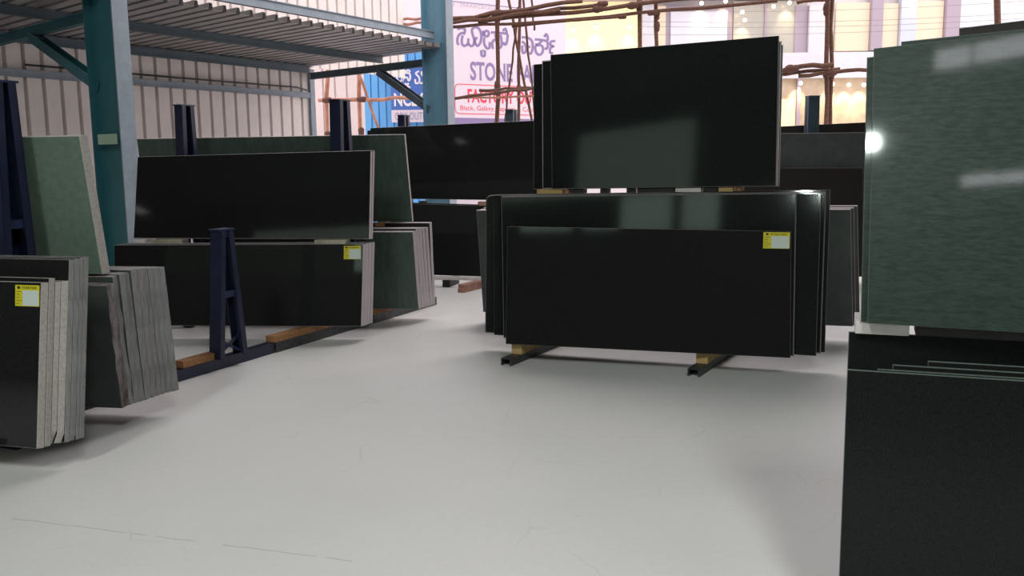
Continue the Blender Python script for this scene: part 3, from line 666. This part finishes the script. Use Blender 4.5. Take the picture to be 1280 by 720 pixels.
# hanging flood lamp over the floor behind the photographer (its reflection glows in the green slab)
lp = Vector((1.2, 3.02, 1.65)) + Vector((-.464, -.858, .221)) * 7.0
lr = empty('flood_lamp', lp, 'white pendant flood lamp hanging behind the photographer', 'lamp')
bm = NB(); bmesh.ops.create_uvsphere(bm, u_segments=16, v_segments=10, radius=.065); bmesh.ops.translate(bm, vec=lp, verts=bm.verts[:]); obj('bulb', bm, M['floodbulb'], lr, lp)
bm = NB(); tube(bm, [lp + zv(.07), lp + zv(.10), lp + zv(.22)], [.10, .09, .03], 14); obj('lamp_shade', bm, M['lampbody'], lr, lp)
bm = NB(); tube(bm, [lp + zv(.2), Vector((lp.x, lp.y, 8.0))], .006, 6); obj('cord', bm, M['lampbody'], lr, lp)

# ------------------------------------------------------------------ outside: fence, signs, building, scaffolding
o = corrugated('sheet_fence', (-8, 23.2), (at(455, 120, 23.2).x, 23.2), 0, 4.3, .30, .05, .05, M['palesheet'], inward=HALL); tag(o, 'pale pinkish ribbed sheet fence beyond the end of the cream wall', 'fence', 'sheet fences outside')
o = corrugated('sheet_fence', (at(455.5, 120, 23.2).x, 23.2), (at(545, 120, 23.2).x, 23.2), 0, 4.35, .19, .035, .05, M['bluesheet'], inward=HALL); tag(o, 'bright blue ribbed sheet fence beside the blue signboard', 'fence', 'sheet fences outside')

def sign_panel(root, nm, px, Y, m, y0, th=.05):
    pass
# blue sign
SY = 22.9
def bp(px, py): return at(px, py, SY)
def bplace(x, z): return Vector((x, SY - .032, z))
A_, B_ = bp(490, 158), bp(560, 82)
br = empty('blue_signboard', (A_.x, SY, A_.z), 'blue signboard with white letters seen between the brace and the far column', 'sign')
org = br.location.copy()
def flat(nm, x0, x1, z0, z1, Y, m, par, o, th=.02):
    bm = NB(); box(bm, ((x0 + x1) / 2, Y, (z0 + z1) / 2), XYZ, ((x1 - x0) / 2, th, (z1 - z0) / 2)); return obj(nm, bm, m, par, o)
flat('sign_panel', A_.x, B_.x, bp(490, 137.5).z, B_.z, SY, M['signblue'], br, org)
flat('sign_panel', A_.x, B_.x, bp(490, 153).z, bp(490, 137.7).z, SY, M['signwhite'], br, org)
def btext(nm, s, x0, x1, y0, y1, m, bold=.0):
    a, b = bp(x0, y1), bp(x1, y0)
    return obj(nm, text_mesh(s, a.x, b.x, bp((x0 + x1) / 2, y1).z, bp((x0 + x1) / 2, y0).z, bplace, bold), m, br, org)
btext('lettering', 'NCE S', 493, 532, 116, 133, M['signletter'], .03)
btext('lettering', 'ORY OUTL', 494, 532, 140.5, 150, M['paleblueletter'], .0)
bm = NB()
def bpl(px, py): q = bp(px, py); return Vector((q.x, SY - .034, q.z))
for pts in ([(496, 94), (497, 100), (500, 102), (503, 99), (501, 94), (498, 91), (503, 89)], [(503, 102), (505, 98), (509, 97), (511, 101), (513, 98), (512, 92), (506, 91), (510, 88), (513, 90)],
            [(506, 104), (509, 106), (511, 104)], [(505, 108), (507, 111), (510, 108), (513, 110)], [(519, 99), (520, 104), (524, 103), (524, 97), (520, 92), (524, 89)],
            [(524, 103), (528, 104), (530, 98), (527, 91), (531, 90), (532, 97)], [(531, 105), (533, 102)], [(529, 108), (532, 111)]):
    stroke(bm, pts, 2.3, lambda x, z: bpl(x, z))
obj('kannada_lettering', bm, M['signletter'], br, org)

# white sign, turned away to the right
SA = at(565, 147, 22.0); SD = Vector((math.cos(R(34)), math.sin(R(34)), 0)); SN = Vector((SD.y, -SD.x, 0))
def wloc(px, py):
    """(distance along the sign, height) of the sign's point the photograph shows there"""
    v = FW + RT * ((px - 640) / FPX) + DN * ((py - 360) / FPX)
    t = (SA - CAM).dot(SN) / v.dot(SN); q = CAM + v * t
    return (q - SA).dot(SD), q.z
def wpl(t, z, e=.03): return SA + SD * t + SN * e + Vector((0, 0, z - SA.z))
wx0, wx1 = wloc(556, 100)[0], wloc(706.5, 60)[0]; wz0 = wloc(565, 147)[1]; wz1 = 6.3
wr = empty('white_signboard', SA, 'large white signboard with purple and red lettering behind the scaffolding', 'sign')
def wpanel(nm, t0, t1, z0, z1, m, par=wr, e=0.0, th=.03):
    bm = NB(); box(bm, SA + SD * ((t0 + t1) / 2) + SN * e + zv((z0 + z1) / 2 - SA.z), (SD, SN, XYZ[2]), ((t1 - t0) / 2, th, (z1 - z0) / 2)); return obj(nm, bm, m, par, SA)
wpanel('sign_panel', wx0, wx1, wz0, wz1, M['signwhite'])
wpanel('purple_band', wx0, wx1, wz0 - .24, wz0 - .005, M['purple'])
def wtext(nm, s, x0, y0, x1, y1, y2, y3, m, bold=.0):
    """x0,y0..y1: left end top/bottom; x1,y2..y3: right end"""
    t0, zt = wloc(x0, y0); _, zb = wloc(x0, y1); t1, zt2 = wloc(x1, y2); _, zb2 = wloc(x1, y3)
    return obj(nm, text_mesh(s, t0, t1, (zb + zb2) / 2, (zt + zt2) / 2, lambda x, z: wpl(x, z, .034), bold), m, wr, SA)
wtext('lettering', 'STONE PARK', 586.5, 74, 684, 99.5, 85, 106, M['purple'], .025)
wtext('lettering', 'FACTORY OUTLET', 583.5, 109.5, 690, 127.5, 116.5, 132.5, M['red'], .03)
wtext('lettering', 'Black, Galaxy, Lapotra & Colours', 574.5, 131.5, 676, 139.5, 134.5, 142, M['red'], .0)
wtext('lettering', 'N : 29AAXCS12220', 562, 1.5, 622, 6.5, 10, 14, M['signgrey'], .0)
bm = NB()
t0, zt = wloc(567.5, 105); t1 = wx1 - .08; zb = wloc(570, 142)[1]; r = .10; w = .02
path = [(t1, zt), (t0 + r, zt), (t0 + r * .3, zt - r * .3), (t0, zt - r), (t0, zb + r), (t0 + r * .3, zb + r * .3), (t0 + r, zb), (t1, zb)]
for a, b in zip(path, path[1:]):
    d = (Vector(b) - Vector(a)).normalized(); n = Vector((-d.y, d.x)) * w / 2
    bm.faces.new([bm.verts.new(wpl(*(Vector(x) + sg * n), .034)) for x, sg in ((a, 1), (b, 1), (b, -1), (a, -1))])
obj('red_outline', bm, M['red'], wr, SA)
bm = NB(); z1_ = wloc(640, 9)[1]; t0 = wx0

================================

> [YOUR INSTRUCTIONS]: Replicate the material above verbatim; images stay out of the copy.

> [TASK ANSWER]:
Continue the Blender Python script for this scene: part 3, from line 666. This part finishes the script. Use Blender 4.5. Take the picture to be 1280 by 720 pixels.
# hanging flood lamp over the floor behind the photographer (its reflection glows in the green slab)
lp = Vector((1.2, 3.02, 1.65)) + Vector((-.464, -.858, .221)) * 7.0
lr = empty('flood_lamp', lp, 'white pendant flood lamp hanging behind the photographer', 'lamp')
bm = NB(); bmesh.ops.create_uvsphere(bm, u_segments=16, v_segments=10, radius=.065); bmesh.ops.translate(bm, vec=lp, verts=bm.verts[:]); obj('bulb', bm, M['floodbulb'], lr, lp)
bm = NB(); tube(bm, [lp + zv(.07), lp + zv(.10), lp + zv(.22)], [.10, .09, .03], 14); obj('lamp_shade', bm, M['lampbody'], lr, lp)
bm = NB(); tube(bm, [lp + zv(.2), Vector((lp.x, lp.y, 8.0))], .006, 6); obj('cord', bm, M['lampbody'], lr, lp)

# ------------------------------------------------------------------ outside: fence, signs, building, scaffolding
o = corrugated('sheet_fence', (-8, 23.2), (at(455, 120, 23.2).x, 23.2), 0, 4.3, .30, .05, .05, M['palesheet'], inward=HALL); tag(o, 'pale pinkish ribbed sheet fence beyond the end of the cream wall', 'fence', 'sheet fences outside')
o = corrugated('sheet_fence', (at(455.5, 120, 23.2).x, 23.2), (at(545, 120, 23.2).x, 23.2), 0, 4.35, .19, .035, .05, M['bluesheet'], inward=HALL); tag(o, 'bright blue ribbed sheet fence beside the blue signboard', 'fence', 'sheet fences outside')

def sign_panel(root, nm, px, Y, m, y0, th=.05):
    pass
# blue sign
SY = 22.9
def bp(px, py): return at(px, py, SY)
def bplace(x, z): return Vector((x, SY - .032, z))
A_, B_ = bp(490, 158), bp(560, 82)
br = empty('blue_signboard', (A_.x, SY, A_.z), 'blue signboard with white letters seen between the brace and the far column', 'sign')
org = br.location.copy()
def flat(nm, x0, x1, z0, z1, Y, m, par, o, th=.02):
    bm = NB(); box(bm, ((x0 + x1) / 2, Y, (z0 + z1) / 2), XYZ, ((x1 - x0) / 2, th, (z1 - z0) / 2)); return obj(nm, bm, m, par, o)
flat('sign_panel', A_.x, B_.x, bp(490, 137.5).z, B_.z, SY, M['signblue'], br, org)
flat('sign_panel', A_.x, B_.x, bp(490, 153).z, bp(490, 137.7).z, SY, M['signwhite'], br, org)
def btext(nm, s, x0, x1, y0, y1, m, bold=.0):
    a, b = bp(x0, y1), bp(x1, y0)
    return obj(nm, text_mesh(s, a.x, b.x, bp((x0 + x1) / 2, y1).z, bp((x0 + x1) / 2, y0).z, bplace, bold), m, br, org)
btext('lettering', 'NCE S', 493, 532, 116, 133, M['signletter'], .03)
btext('lettering', 'ORY OUTL', 494, 532, 140.5, 150, M['paleblueletter'], .0)
bm = NB()
def bpl(px, py): q = bp(px, py); return Vector((q.x, SY - .034, q.z))
for pts in ([(496, 94), (497, 100), (500, 102), (503, 99), (501, 94), (498, 91), (503, 89)], [(503, 102), (505, 98), (509, 97), (511, 101), (513, 98), (512, 92), (506, 91), (510, 88), (513, 90)],
            [(506, 104), (509, 106), (511, 104)], [(505, 108), (507, 111), (510, 108), (513, 110)], [(519, 99), (520, 104), (524, 103), (524, 97), (520, 92), (524, 89)],
            [(524, 103), (528, 104), (530, 98), (527, 91), (531, 90), (532, 97)], [(531, 105), (533, 102)], [(529, 108), (532, 111)]):
    stroke(bm, pts, 2.3, lambda x, z: bpl(x, z))
obj('kannada_lettering', bm, M['signletter'], br, org)

# white sign, turned away to the right
SA = at(565, 147, 22.0); SD = Vector((math.cos(R(34)), math.sin(R(34)), 0)); SN = Vector((SD.y, -SD.x, 0))
def wloc(px, py):
    """(distance along the sign, height) of the sign's point the photograph shows there"""
    v = FW + RT * ((px - 640) / FPX) + DN * ((py - 360) / FPX)
    t = (SA - CAM).dot(SN) / v.dot(SN); q = CAM + v * t
    return (q - SA).dot(SD), q.z
def wpl(t, z, e=.03): return SA + SD * t + SN * e + Vector((0, 0, z - SA.z))
wx0, wx1 = wloc(556, 100)[0], wloc(706.5, 60)[0]; wz0 = wloc(565, 147)[1]; wz1 = 6.3
wr = empty('white_signboard', SA, 'large white signboard with purple and red lettering behind the scaffolding', 'sign')
def wpanel(nm, t0, t1, z0, z1, m, par=wr, e=0.0, th=.03):
    bm = NB(); box(bm, SA + SD * ((t0 + t1) / 2) + SN * e + zv((z0 + z1) / 2 - SA.z), (SD, SN, XYZ[2]), ((t1 - t0) / 2, th, (z1 - z0) / 2)); return obj(nm, bm, m, par, SA)
wpanel('sign_panel', wx0, wx1, wz0, wz1, M['signwhite'])
wpanel('purple_band', wx0, wx1, wz0 - .24, wz0 - .005, M['purple'])
def wtext(nm, s, x0, y0, x1, y1, y2, y3, m, bold=.0):
    """x0,y0..y1: left end top/bottom; x1,y2..y3: right end"""
    t0, zt = wloc(x0, y0); _, zb = wloc(x0, y1); t1, zt2 = wloc(x1, y2); _, zb2 = wloc(x1, y3)
    return obj(nm, text_mesh(s, t0, t1, (zb + zb2) / 2, (zt + zt2) / 2, lambda x, z: wpl(x, z, .034), bold), m, wr, SA)
wtext('lettering', 'STONE PARK', 586.5, 74, 684, 99.5, 85, 106, M['purple'], .025)
wtext('lettering', 'FACTORY OUTLET', 583.5, 109.5, 690, 127.5, 116.5, 132.5, M['red'], .03)
wtext('lettering', 'Black, Galaxy, Lapotra & Colours', 574.5, 131.5, 676, 139.5, 134.5, 142, M['red'], .0)
wtext('lettering', 'N : 29AAXCS12220', 562, 1.5, 622, 6.5, 10, 14, M['signgrey'], .0)
bm = NB()
t0, zt = wloc(567.5, 105); t1 = wx1 - .08; zb = wloc(570, 142)[1]; r = .10; w = .02
path = [(t1, zt), (t0 + r, zt), (t0 + r * .3, zt - r * .3), (t0, zt - r), (t0, zb + r), (t0 + r * .3, zb + r * .3), (t0 + r, zb), (t1, zb)]
for a, b in zip(path, path[1:]):
    d = (Vector(b) - Vector(a)).normalized(); n = Vector((-d.y, d.x)) * w / 2
    bm.faces.new([bm.verts.new(wpl(*(Vector(x) + sg * n), .034)) for x, sg in ((a, 1), (b, 1), (b, -1), (a, -1))])
obj('red_outline', bm, M['red'], wr, SA)
bm = NB(); z1_ = wloc(640, 9)[1]; t0 = wx0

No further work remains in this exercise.